Americanah

Americanah Irony

Guiding Assembly

Guiding Assembly is a church that Ifemelu's mother joins during Ifemelu's childhood. While this church does not drive Ifemelu's mother to the same extremes as her first conversion at the Revival Saints church, Adichie's description of the church through Ifemelu's childhood scrutiny is undeniably critical of its irony. At this church, congregants demand blessings and prosperity from God but the pastor has clearly bought a big house and multiple cars with the church's donations. As Adichie writes, "Ifemelu did not think that God had given Pastor Gideon the big house and all those cars, he had of course bought them with money from the three collections at each service, and she did not think that God would do for all as He had done for Pastor Gideon, because it was impossible" (53). In the end, Ifemelu says that she did not mind the irony of the people putting money into the church in faith that it would return to them as it had to the pastor because this faith made her mother eat again and returned some light to her eyes.

Bridesmaids in Waiting

When Ifemelu returns to Nigeria, her friend Ranyinudo comes to pick her up in a bridesmaid dress, having driven directly from a wedding. She tells Ifemelu lightly that she met a man at the wedding while waiting outside, and when Ifemelu asks about why she would have been outside during the wedding, she says that all the bridesmaids had to leave for mass because their dresses were "indecent" (477). As Ifemelu contemplates the irony of this push and pull of religious conservatism and global liberalism, of tradition and modernity, she must also wonder whether these changes happened in Lagos or whether she herself has changed so much that she now recognizes the quirks and ironies of everyday Nigerian life.

Celebrities in Africa

When Ifemelu talks to Kimberly's sister Laura, who she does not particularly like, Laura tries to show Ifemelu a magazine she brought with pictures of a celebrity "doing good work" (200) in an African country. The dark humor of the scene is set up by Laura telling Ifemelu, "It isn't Nigeria, but it's close" (200), perhaps meaning more in its exotic shock value than its actual location. Ifemelu responds that the celebrity is "just as skinny as the kids, only her skinniness is by choice and theirs is not by choice" (200). Issues of weight and its culture connotations are discussed throughout the novel, but this instance is particularly ironic for its comparison of the reasons people are made skinny by their society's particular problems.
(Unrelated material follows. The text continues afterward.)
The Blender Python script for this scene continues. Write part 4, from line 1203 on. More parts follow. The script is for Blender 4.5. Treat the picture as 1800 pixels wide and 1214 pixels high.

An Honest Novel About Race

While at a party, Blaine's sister Shan says to the guests, "You can't write an honest novel about race in this country. If you write about how people are really affected by race, it'll be too obvious" (417). Honesty is a major theme in the novel, and this quote brings up the ironic and meta-textual question of whether Americanah itself is an "honest novel." While Shan goes on to single out Ifemelu's blog as successful because she is African rather than African American, the reader must question whether Shan's forceful statement is made ironic by the success of Americanah or whether the statement could be true and the book less "honest" than the reader believes it to be.